> Given instruction: Write the data out again, exactly as given.

> Given material:
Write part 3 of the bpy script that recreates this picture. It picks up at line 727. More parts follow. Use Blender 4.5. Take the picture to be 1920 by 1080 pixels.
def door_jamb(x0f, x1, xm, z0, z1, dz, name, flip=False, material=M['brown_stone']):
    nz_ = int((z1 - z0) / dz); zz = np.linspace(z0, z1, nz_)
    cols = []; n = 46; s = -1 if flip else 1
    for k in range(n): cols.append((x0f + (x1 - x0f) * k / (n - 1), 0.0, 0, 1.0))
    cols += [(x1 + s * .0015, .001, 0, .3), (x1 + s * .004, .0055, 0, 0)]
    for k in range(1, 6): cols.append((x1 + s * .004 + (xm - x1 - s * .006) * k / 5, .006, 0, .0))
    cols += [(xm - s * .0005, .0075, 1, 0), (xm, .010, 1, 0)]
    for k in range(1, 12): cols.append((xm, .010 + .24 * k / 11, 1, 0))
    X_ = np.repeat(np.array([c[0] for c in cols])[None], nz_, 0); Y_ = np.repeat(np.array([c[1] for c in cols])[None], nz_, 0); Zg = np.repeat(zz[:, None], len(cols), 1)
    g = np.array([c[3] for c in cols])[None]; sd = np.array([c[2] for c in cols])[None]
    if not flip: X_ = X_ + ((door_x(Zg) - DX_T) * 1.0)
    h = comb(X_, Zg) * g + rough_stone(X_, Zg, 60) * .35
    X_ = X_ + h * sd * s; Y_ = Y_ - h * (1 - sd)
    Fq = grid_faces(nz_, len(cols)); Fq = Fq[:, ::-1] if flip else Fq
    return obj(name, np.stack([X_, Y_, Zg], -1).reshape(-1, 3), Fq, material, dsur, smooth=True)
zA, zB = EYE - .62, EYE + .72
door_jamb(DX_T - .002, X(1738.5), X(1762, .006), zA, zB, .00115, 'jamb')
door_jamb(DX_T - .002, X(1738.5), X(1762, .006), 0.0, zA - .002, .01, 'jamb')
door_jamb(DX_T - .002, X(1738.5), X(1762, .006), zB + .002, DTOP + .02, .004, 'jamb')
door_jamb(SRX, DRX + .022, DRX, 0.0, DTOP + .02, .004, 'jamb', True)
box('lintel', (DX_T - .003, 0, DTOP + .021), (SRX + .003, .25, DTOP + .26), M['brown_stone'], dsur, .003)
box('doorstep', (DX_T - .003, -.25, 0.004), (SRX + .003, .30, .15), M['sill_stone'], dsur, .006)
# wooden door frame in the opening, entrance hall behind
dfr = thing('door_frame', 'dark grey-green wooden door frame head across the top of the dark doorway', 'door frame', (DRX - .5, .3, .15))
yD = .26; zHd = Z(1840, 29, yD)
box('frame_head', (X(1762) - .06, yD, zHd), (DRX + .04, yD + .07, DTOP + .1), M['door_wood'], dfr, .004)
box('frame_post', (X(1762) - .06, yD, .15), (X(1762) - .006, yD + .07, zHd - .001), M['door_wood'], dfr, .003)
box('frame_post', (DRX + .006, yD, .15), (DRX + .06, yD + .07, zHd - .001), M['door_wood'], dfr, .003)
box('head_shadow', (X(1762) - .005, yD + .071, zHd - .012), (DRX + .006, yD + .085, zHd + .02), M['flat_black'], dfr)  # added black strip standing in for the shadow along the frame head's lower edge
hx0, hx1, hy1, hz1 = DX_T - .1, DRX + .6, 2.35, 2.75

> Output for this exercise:
Write part 3 of the bpy script that recreates this picture. It picks up at line 727. More parts follow. Use Blender 4.5. Take the picture to be 1920 by 1080 pixels.
def door_jamb(x0f, x1, xm, z0, z1, dz, name, flip=False, material=M['brown_stone']):
    nz_ = int((z1 - z0) / dz); zz = np.linspace(z0, z1, nz_)
    cols = []; n = 46; s = -1 if flip else 1
    for k in range(n): cols.append((x0f + (x1 - x0f) * k / (n - 1), 0.0, 0, 1.0))
    cols += [(x1 + s * .0015, .001, 0, .3), (x1 + s * .004, .0055, 0, 0)]
    for k in range(1, 6): cols.append((x1 + s * .004 + (xm - x1 - s * .006) * k / 5, .006, 0, .0))
    cols += [(xm - s * .0005, .0075, 1, 0), (xm, .010, 1, 0)]
    for k in range(1, 12): cols.append((xm, .010 + .24 * k / 11, 1, 0))
    X_ = np.repeat(np.array([c[0] for c in cols])[None], nz_, 0); Y_ = np.repeat(np.array([c[1] for c in cols])[None], nz_, 0); Zg = np.repeat(zz[:, None], len(cols), 1)
    g = np.array([c[3] for c in cols])[None]; sd = np.array([c[2] for c in cols])[None]
    if not flip: X_ = X_ + ((door_x(Zg) - DX_T) * 1.0)
    h = comb(X_, Zg) * g + rough_stone(X_, Zg, 60) * .35
    X_ = X_ + h * sd * s; Y_ = Y_ - h * (1 - sd)
    Fq = grid_faces(nz_, len(cols)); Fq = Fq[:, ::-1] if flip else Fq
    return obj(name, np.stack([X_, Y_, Zg], -1).reshape(-1, 3), Fq, material, dsur, smooth=True)
zA, zB = EYE - .62, EYE + .72
door_jamb(DX_T - .002, X(1738.5), X(1762, .006), zA, zB, .00115, 'jamb')
door_jamb(DX_T - .002, X(1738.5), X(1762, .006), 0.0, zA - .002, .01, 'jamb')
door_jamb(DX_T - .002, X(1738.5), X(1762, .006), zB + .002, DTOP + .02, .004, 'jamb')
door_jamb(SRX, DRX + .022, DRX, 0.0, DTOP + .02, .004, 'jamb', True)
box('lintel', (DX_T - .003, 0, DTOP + .021), (SRX + .003, .25, DTOP + .26), M['brown_stone'], dsur, .003)
box('doorstep', (DX_T - .003, -.25, 0.004), (SRX + .003, .30, .15), M['sill_stone'], dsur, .006)
# wooden door frame in the opening, entrance hall behind
dfr = thing('door_frame', 'dark grey-green wooden door frame head across the top of the dark doorway', 'door frame', (DRX - .5, .3, .15))
yD = .26; zHd = Z(1840, 29, yD)
box('frame_head', (X(1762) - .06, yD, zHd), (DRX + .04, yD + .07, DTOP + .1), M['door_wood'], dfr, .004)
box('frame_post', (X(1762) - .06, yD, .15), (X(1762) - .006, yD + .07, zHd - .001), M['door_wood'], dfr, .003)
box('frame_post', (DRX + .006, yD, .15), (DRX + .06, yD + .07, zHd - .001), M['door_wood'], dfr, .003)
box('head_shadow', (X(1762) - .005, yD + .071, zHd - .012), (DRX + .006, yD + .085, zHd + .02), M['flat_black'], dfr)  # added black strip standing in for the shadow along the frame head's lower edge
hx0, hx1, hy1, hz1 = DX_T - .1, DRX + .6, 2.35, 2.75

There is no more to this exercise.